Assim, o “China’s Peaceful…” torna possível entender o impacto do discurso sobre a identidade internacional. A “invenção” desta tradição pacifista caracteriza a história como narrativa, permitindo vislumbrar como a coerência dos fatos dependeria mais de interpretação do que de racionalização, dificilmente havendo objetividade neste processo. Desde quando a China de Zheng He, das Guerras do Ópio e mesmo de Deng Xiaoping seriam a mesma do “China’s Peaceful…”? Ora, a partir do momento em que estes fatos são concatenados em uma tradição histórica, como pretende o documento. Não que isto constitua uma retórica insincera, como faria supor a ideia de história como “invenção tradicionalista”. Em verdade, a vida social exige estas representações, porque depende destas para que faça sentido. A análise de discurso aqui realizada não ignora as batalhas de Gêngis Khan, a Revolução Cultural e outros episódios semelhantes; antes, prefere ressaltar a importância das tradições e identidades no estudo das relações internacionais, que também seriam sujeitas ao discurso e à ideologia.

BIBLIOGRAFIA

CHU, Shulong; REN, Xiao. China’s Peaceful Development Doctrine: visions from China. Beijing: The National Bureau of Asian Research, 2009.

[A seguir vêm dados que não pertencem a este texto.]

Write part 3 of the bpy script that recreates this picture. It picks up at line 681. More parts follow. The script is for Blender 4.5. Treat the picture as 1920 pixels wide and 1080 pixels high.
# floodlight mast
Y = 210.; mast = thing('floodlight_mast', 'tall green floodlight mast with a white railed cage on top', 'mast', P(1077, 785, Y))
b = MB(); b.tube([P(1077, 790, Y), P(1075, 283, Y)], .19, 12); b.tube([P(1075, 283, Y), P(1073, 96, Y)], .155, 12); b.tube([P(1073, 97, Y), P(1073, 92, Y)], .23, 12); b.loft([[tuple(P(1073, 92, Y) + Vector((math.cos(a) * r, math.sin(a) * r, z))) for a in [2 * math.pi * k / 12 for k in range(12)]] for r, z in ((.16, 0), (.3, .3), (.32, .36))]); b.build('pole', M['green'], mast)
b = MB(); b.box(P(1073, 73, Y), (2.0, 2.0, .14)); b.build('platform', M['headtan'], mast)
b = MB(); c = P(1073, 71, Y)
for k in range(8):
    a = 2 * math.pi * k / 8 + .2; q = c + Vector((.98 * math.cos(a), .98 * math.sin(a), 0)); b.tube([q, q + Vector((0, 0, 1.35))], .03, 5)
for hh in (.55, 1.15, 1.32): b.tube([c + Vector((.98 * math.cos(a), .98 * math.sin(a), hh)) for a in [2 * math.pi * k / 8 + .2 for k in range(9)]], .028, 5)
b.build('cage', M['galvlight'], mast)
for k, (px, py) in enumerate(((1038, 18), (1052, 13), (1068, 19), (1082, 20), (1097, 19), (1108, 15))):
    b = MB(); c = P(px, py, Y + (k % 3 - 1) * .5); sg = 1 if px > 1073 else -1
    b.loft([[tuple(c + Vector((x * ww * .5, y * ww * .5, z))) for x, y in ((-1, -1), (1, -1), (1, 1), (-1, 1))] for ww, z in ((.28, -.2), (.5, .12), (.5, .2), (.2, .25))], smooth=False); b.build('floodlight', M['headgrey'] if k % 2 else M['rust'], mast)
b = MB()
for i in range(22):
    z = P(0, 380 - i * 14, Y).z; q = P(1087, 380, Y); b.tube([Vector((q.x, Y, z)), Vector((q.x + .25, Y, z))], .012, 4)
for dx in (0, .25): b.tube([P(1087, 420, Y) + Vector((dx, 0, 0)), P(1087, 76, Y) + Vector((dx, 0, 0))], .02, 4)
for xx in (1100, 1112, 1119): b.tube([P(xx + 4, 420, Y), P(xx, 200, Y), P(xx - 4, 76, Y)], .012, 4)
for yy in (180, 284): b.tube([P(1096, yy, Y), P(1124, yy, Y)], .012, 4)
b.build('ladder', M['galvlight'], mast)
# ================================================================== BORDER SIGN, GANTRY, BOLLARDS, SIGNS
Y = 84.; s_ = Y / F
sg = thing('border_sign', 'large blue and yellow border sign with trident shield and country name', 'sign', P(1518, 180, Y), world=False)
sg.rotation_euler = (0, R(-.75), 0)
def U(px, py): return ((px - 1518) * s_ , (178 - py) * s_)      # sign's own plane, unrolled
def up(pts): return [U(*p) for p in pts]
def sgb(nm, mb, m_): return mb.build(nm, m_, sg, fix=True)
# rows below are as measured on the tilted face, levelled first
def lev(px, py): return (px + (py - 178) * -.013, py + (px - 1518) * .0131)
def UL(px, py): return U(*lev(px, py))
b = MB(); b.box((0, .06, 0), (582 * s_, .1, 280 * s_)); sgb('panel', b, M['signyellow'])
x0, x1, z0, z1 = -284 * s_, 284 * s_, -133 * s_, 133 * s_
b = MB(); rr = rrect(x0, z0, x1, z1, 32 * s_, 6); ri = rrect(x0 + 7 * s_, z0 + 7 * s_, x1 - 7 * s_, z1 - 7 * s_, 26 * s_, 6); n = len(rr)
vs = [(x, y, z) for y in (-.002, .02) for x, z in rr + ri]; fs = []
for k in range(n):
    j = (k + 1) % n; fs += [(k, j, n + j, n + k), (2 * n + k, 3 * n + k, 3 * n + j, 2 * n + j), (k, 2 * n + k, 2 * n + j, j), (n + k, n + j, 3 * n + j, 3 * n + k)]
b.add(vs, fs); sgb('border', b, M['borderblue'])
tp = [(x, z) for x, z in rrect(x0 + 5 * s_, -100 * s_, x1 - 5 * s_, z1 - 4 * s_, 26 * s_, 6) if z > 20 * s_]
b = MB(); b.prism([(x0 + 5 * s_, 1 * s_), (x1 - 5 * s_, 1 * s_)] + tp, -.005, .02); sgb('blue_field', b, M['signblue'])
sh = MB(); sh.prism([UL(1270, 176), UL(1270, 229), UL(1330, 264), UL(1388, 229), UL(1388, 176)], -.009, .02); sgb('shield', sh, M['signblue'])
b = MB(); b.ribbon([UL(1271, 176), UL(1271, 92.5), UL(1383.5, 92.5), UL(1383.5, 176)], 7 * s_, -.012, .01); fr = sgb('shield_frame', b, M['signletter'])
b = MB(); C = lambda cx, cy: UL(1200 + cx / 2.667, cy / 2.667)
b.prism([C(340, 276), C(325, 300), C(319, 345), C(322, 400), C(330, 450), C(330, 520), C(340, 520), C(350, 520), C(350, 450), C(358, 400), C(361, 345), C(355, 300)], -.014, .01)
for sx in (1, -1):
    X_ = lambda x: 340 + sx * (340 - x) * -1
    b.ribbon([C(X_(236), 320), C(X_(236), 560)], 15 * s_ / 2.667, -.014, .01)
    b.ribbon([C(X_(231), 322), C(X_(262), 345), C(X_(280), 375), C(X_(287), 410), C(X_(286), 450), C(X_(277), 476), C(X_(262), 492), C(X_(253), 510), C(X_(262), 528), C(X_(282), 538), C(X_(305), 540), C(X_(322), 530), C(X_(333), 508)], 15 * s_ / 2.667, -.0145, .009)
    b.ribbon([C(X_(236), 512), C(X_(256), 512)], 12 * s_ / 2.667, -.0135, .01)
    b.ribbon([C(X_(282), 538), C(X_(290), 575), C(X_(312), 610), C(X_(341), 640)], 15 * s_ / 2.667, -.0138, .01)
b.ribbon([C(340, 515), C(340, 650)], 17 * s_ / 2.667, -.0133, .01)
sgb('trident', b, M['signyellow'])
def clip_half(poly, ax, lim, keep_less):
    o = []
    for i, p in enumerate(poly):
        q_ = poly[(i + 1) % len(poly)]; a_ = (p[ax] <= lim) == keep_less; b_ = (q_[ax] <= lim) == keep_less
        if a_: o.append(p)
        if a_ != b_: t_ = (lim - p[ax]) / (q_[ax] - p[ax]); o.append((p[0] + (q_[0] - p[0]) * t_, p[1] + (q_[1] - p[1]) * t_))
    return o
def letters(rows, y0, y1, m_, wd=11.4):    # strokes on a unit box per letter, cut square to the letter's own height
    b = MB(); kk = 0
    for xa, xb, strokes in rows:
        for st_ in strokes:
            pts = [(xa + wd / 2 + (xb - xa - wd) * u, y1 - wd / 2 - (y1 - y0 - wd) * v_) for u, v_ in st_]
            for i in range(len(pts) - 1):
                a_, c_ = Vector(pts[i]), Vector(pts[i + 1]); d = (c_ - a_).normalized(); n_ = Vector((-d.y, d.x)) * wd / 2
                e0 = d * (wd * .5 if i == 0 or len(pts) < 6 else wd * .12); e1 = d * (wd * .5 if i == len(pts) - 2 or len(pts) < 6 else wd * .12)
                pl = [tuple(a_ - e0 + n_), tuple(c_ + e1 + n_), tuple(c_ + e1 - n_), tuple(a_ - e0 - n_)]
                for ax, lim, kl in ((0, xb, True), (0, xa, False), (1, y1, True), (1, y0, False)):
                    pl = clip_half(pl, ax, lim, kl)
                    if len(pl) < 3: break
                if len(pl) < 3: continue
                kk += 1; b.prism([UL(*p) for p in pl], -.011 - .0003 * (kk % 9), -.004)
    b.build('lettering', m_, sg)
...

LIPING, Xia. The New Security Concept In China’s New Thinking Of International Strategy. Disponível em: [http://www.irchina.org/en/news/view.asp?id=317]. Acesso em: 23 de janeiro de 2010.
Partido Comunista da China. China’s Peaceful Development Way. Disponível em: [http://www.china.org.cn/english/2005/Dec/152669.htm]. Acesso em: 25 de janeiro de 2010.
__________. China’s New Strategic Concept. Disponível em: [http://www.mfa.gov.cn]. Acesso em: 26 de Janeiro de 2010
TODOROV, Tzvetan. Simbolismo e Interpretação. Lisboa: Edições 70, 1988.
__________. Teorias do Símbolo. Lisboa: Edições 70, 1985.
__________. A Vida em Comum: ensaios de antropologia geral. Campinas: Papirus, l996.